A travers le programme AGEDUFOR de l’Agence Française de Développement, nous continuons à appuyer les programmes de gestion durable des forêts. Nous pouvons aussi aider la RDC à dégager d’autres sources d’énergie que le charbon de bois, peu productif, polluant et dangereux pour la santé des populations.

L’enjeu est effectivement de concilier les exigences – légitimes – de développement avec la gestion durable des ressources du pays. Cela s’articule autour de la question de l’affectation et de l’utilisation des terres, la gestion durable des forêts et de la biodiversité dans une région engagée dans la lutte contre la pauvreté.

La question de la planification de l’utilisation des terres forestières, en cohérence avec les politiques de développement est donc un élément majeur pour l’avenir de la RDC.

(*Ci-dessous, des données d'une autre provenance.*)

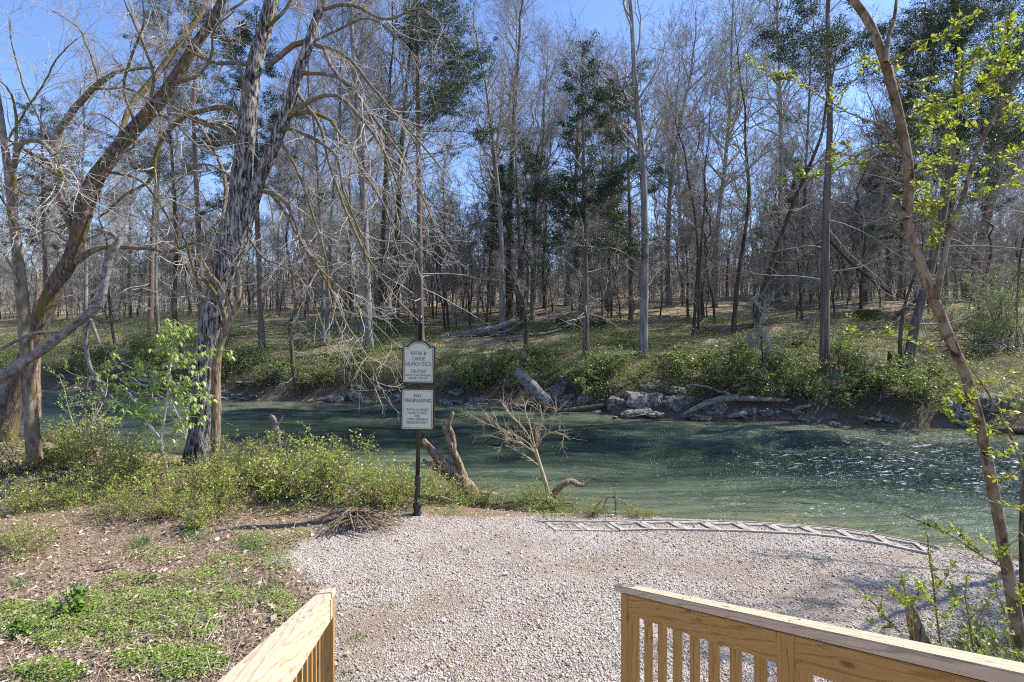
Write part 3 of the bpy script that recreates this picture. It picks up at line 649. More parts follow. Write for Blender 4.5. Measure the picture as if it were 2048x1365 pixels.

Le deuxième massif forestier tropical de la planète est en RDC. Les puissances industrielles, en vertu de leur responsabilité historique, s’intéressent plus aux massifs brésilien et indonésien. La RDC bon élève doit-elle poursuivre la dégradation de la forêt avant d’espérer attirer l’attention sur sa forêt ?

Vous nous faites un procès d’intention. Au moins en ce qui concerne la France, je peux vous assurer que nous ne donnons pas la priorité à d’autres continents.

En revanche, il est exact que le Mécanisme de développement propre a profité surtout aux pays d’Asie. En revanche, la RDC a été privilégiée dans l’appui à la mise en œuvre du mécanisme REDD+ par rapport aux autres pays de la sous-région. Mais le Fonds Vert, pour le capital duquel la France a souscrit à hauteur d’un milliard de dollars, devra accorder une place beaucoup plus importante à l’Afrique.

Il y a toujours inadéquation entre le discours sur la lutte contre les changements climatiques et les retombées réelles auprès des populations dans la politique dite d’atténuation et d’adaptation. Conséquence de cette faiblesse, les gouvernements optent pour la rentabilité immédiate du pétrole, des mines … Comment changer radicalement cette tendance ?

Un des objectifs de la Conférence de Paris sera précisément de corriger cette inadéquation. Nous devons préparer l’avenir mais nous devons aussi nous soucier du bien-être des populations aujourd’hui. Il n’y a pas de contradiction. Il faut travailler simultanément sur les deux terrains. Nous aidons la RDC à préparer sa contribution nationale à la COP 21, ce qu’on appelle l’INDC. Elle y précisera ses ambitions et ses attentes.

A quel niveau se situe l’accompagnement de la France dans le processus REDD ?

La France est un des cinq donateurs de la facilité REDD+ de l’Union Européenne. Elle appuiera les efforts pour une prise en compte de ce mécanisme dans le futur accord ainsi que son financement.

Le barrage d’Inga est répertorié par la Banque mondiale comme susceptible de sauvegarder 10 milliards de tonnes de carbone. Dans le cadre de la COP 21, la RDC peut-elle s’attendre à un appui de la France et des autres partenaires dans le développement du site d’Inga ?

Le projet d’Inga est un projet colossal. Je pense à l’énergie qu’il peut fournir mais aussi à son coût et à ses multiples implications. Si ce projet est cohérent avec les politiques de réduction d’émissions portées par la RDC, s’il fait l’objet d’un consensus politique, et s’il mobilise l’intérêt des partenaires, la France appuiera ce projet.

Le Fonds Vert et les bailleurs en général examineront avec la RDC l’ensemble des engagements et des politiques dans lequel ce projet devra nécessairement s’inscrire.